_CHALLENGE_:
Return all of the data exactly as given.

_COLLECTED DATA_:
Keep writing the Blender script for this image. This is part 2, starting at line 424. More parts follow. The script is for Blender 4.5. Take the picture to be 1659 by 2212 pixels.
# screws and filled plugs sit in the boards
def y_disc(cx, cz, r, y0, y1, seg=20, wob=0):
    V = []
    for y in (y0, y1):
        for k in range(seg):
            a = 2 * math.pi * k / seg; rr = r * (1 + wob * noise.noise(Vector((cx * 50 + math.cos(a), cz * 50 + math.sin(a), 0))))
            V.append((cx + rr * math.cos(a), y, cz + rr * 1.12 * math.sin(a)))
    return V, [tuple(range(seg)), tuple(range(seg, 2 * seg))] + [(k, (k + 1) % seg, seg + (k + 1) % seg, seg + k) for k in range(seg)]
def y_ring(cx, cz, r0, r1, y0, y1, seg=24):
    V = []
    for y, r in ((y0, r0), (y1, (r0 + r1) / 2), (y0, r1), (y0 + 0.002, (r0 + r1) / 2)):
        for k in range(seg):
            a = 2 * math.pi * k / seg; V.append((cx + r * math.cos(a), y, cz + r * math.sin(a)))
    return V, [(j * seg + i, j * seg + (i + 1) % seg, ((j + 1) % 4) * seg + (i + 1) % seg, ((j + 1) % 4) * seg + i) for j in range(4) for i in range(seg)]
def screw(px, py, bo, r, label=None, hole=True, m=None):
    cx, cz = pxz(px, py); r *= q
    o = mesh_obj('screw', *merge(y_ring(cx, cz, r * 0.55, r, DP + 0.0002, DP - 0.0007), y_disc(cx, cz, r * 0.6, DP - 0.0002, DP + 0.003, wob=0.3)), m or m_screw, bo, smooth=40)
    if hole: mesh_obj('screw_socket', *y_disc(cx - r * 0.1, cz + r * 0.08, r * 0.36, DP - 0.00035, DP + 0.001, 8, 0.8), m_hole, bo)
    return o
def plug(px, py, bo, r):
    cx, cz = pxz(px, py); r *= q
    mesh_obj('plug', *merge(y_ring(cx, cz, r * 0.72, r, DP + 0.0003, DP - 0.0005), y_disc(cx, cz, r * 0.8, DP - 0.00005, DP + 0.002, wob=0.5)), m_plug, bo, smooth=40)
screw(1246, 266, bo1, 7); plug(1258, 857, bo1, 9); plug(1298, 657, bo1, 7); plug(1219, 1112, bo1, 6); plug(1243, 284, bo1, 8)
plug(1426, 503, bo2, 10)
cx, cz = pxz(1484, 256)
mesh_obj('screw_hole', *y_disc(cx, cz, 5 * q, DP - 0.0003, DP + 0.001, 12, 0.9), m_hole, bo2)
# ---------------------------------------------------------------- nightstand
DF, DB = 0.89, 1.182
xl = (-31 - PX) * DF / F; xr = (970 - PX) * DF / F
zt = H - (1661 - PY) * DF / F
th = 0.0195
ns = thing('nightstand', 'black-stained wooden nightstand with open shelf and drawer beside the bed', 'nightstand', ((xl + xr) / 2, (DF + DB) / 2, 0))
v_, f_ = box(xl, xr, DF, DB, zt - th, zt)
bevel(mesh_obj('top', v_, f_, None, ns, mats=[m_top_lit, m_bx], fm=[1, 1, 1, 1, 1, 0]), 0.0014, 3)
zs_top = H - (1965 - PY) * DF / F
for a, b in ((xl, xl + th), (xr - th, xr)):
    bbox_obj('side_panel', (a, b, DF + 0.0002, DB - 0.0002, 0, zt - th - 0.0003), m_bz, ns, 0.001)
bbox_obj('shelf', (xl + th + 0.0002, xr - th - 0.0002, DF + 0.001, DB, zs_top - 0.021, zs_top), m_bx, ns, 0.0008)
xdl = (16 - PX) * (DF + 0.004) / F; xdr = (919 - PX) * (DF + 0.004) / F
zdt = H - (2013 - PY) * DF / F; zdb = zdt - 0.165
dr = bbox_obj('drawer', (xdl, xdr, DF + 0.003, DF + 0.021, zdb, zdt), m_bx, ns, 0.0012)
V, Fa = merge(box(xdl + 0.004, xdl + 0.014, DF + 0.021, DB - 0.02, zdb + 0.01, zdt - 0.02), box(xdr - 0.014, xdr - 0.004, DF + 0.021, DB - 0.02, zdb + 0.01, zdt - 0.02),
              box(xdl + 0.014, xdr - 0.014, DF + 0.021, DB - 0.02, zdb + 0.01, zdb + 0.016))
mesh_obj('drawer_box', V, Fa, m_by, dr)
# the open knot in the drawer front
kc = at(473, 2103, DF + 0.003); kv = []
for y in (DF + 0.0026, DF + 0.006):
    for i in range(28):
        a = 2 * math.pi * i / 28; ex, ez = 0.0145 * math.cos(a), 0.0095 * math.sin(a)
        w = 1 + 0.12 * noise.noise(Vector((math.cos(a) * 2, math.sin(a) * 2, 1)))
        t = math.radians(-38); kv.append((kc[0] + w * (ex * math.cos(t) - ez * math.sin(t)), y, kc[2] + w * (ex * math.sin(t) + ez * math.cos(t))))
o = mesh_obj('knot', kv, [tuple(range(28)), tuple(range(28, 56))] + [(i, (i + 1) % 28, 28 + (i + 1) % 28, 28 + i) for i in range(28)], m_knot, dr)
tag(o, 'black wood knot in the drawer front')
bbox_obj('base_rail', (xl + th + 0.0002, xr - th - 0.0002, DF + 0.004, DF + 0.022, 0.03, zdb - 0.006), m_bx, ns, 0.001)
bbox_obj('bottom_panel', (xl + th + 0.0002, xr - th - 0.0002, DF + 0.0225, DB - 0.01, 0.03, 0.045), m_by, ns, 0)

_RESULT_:
Keep writing the Blender script for this image. This is part 2, starting at line 424. More parts follow. The script is for Blender 4.5. Take the picture to be 1659 by 2212 pixels.
# screws and filled plugs sit in the boards
def y_disc(cx, cz, r, y0, y1, seg=20, wob=0):
    V = []
    for y in (y0, y1):
        for k in range(seg):
            a = 2 * math.pi * k / seg; rr = r * (1 + wob * noise.noise(Vector((cx * 50 + math.cos(a), cz * 50 + math.sin(a), 0))))
            V.append((cx + rr * math.cos(a), y, cz + rr * 1.12 * math.sin(a)))
    return V, [tuple(range(seg)), tuple(range(seg, 2 * seg))] + [(k, (k + 1) % seg, seg + (k + 1) % seg, seg + k) for k in range(seg)]
def y_ring(cx, cz, r0, r1, y0, y1, seg=24):
    V = []
    for y, r in ((y0, r0), (y1, (r0 + r1) / 2), (y0, r1), (y0 + 0.002, (r0 + r1) / 2)):
        for k in range(seg):
            a = 2 * math.pi * k / seg; V.append((cx + r * math.cos(a), y, cz + r * math.sin(a)))
    return V, [(j * seg + i, j * seg + (i + 1) % seg, ((j + 1) % 4) * seg + (i + 1) % seg, ((j + 1) % 4) * seg + i) for j in range(4) for i in range(seg)]
def screw(px, py, bo, r, label=None, hole=True, m=None):
    cx, cz = pxz(px, py); r *= q
    o = mesh_obj('screw', *merge(y_ring(cx, cz, r * 0.55, r, DP + 0.0002, DP - 0.0007), y_disc(cx, cz, r * 0.6, DP - 0.0002, DP + 0.003, wob=0.3)), m or m_screw, bo, smooth=40)
    if hole: mesh_obj('screw_socket', *y_disc(cx - r * 0.1, cz + r * 0.08, r * 0.36, DP - 0.00035, DP + 0.001, 8, 0.8), m_hole, bo)
    return o
def plug(px, py, bo, r):
    cx, cz = pxz(px, py); r *= q
    mesh_obj('plug', *merge(y_ring(cx, cz, r * 0.72, r, DP + 0.0003, DP - 0.0005), y_disc(cx, cz, r * 0.8, DP - 0.00005, DP + 0.002, wob=0.5)), m_plug, bo, smooth=40)
screw(1246, 266, bo1, 7); plug(1258, 857, bo1, 9); plug(1298, 657, bo1, 7); plug(1219, 1112, bo1, 6); plug(1243, 284, bo1, 8)
plug(1426, 503, bo2, 10)
cx, cz = pxz(1484, 256)
mesh_obj('screw_hole', *y_disc(cx, cz, 5 * q, DP - 0.0003, DP + 0.001, 12, 0.9), m_hole, bo2)
# ---------------------------------------------------------------- nightstand
DF, DB = 0.89, 1.182
xl = (-31 - PX) * DF / F; xr = (970 - PX) * DF / F
zt = H - (1661 - PY) * DF / F
th = 0.0195
ns = thing('nightstand', 'black-stained wooden nightstand with open shelf and drawer beside the bed', 'nightstand', ((xl + xr) / 2, (DF + DB) / 2, 0))
v_, f_ = box(xl, xr, DF, DB, zt - th, zt)
bevel(mesh_obj('top', v_, f_, None, ns, mats=[m_top_lit, m_bx], fm=[1, 1, 1, 1, 1, 0]), 0.0014, 3)
zs_top = H - (1965 - PY) * DF / F
for a, b in ((xl, xl + th), (xr - th, xr)):
    bbox_obj('side_panel', (a, b, DF + 0.0002, DB - 0.0002, 0, zt - th - 0.0003), m_bz, ns, 0.001)
bbox_obj('shelf', (xl + th + 0.0002, xr - th - 0.0002, DF + 0.001, DB, zs_top - 0.021, zs_top), m_bx, ns, 0.0008)
xdl = (16 - PX) * (DF + 0.004) / F; xdr = (919 - PX) * (DF + 0.004) / F
zdt = H - (2013 - PY) * DF / F; zdb = zdt - 0.165
dr = bbox_obj('drawer', (xdl, xdr, DF + 0.003, DF + 0.021, zdb, zdt), m_bx, ns, 0.0012)
V, Fa = merge(box(xdl + 0.004, xdl + 0.014, DF + 0.021, DB - 0.02, zdb + 0.01, zdt - 0.02), box(xdr - 0.014, xdr - 0.004, DF + 0.021, DB - 0.02, zdb + 0.01, zdt - 0.02),
              box(xdl + 0.014, xdr - 0.014, DF + 0.021, DB - 0.02, zdb + 0.01, zdb + 0.016))
mesh_obj('drawer_box', V, Fa, m_by, dr)
# the open knot in the drawer front
kc = at(473, 2103, DF + 0.003); kv = []
for y in (DF + 0.0026, DF + 0.006):
    for i in range(28):
        a = 2 * math.pi * i / 28; ex, ez = 0.0145 * math.cos(a), 0.0095 * math.sin(a)
        w = 1 + 0.12 * noise.noise(Vector((math.cos(a) * 2, math.sin(a) * 2, 1)))
        t = math.radians(-38); kv.append((kc[0] + w * (ex * math.cos(t) - ez * math.sin(t)), y, kc[2] + w * (ex * math.sin(t) + ez * math.cos(t))))
o = mesh_obj('knot', kv, [tuple(range(28)), tuple(range(28, 56))] + [(i, (i + 1) % 28, 28 + (i + 1) % 28, 28 + i) for i in range(28)], m_knot, dr)
tag(o, 'black wood knot in the drawer front')
bbox_obj('base_rail', (xl + th + 0.0002, xr - th - 0.0002, DF + 0.004, DF + 0.022, 0.03, zdb - 0.006), m_bx, ns, 0.001)
bbox_obj('bottom_panel', (xl + th + 0.0002, xr - th - 0.0002, DF + 0.0225, DB - 0.01, 0.03, 0.045), m_by, ns, 0)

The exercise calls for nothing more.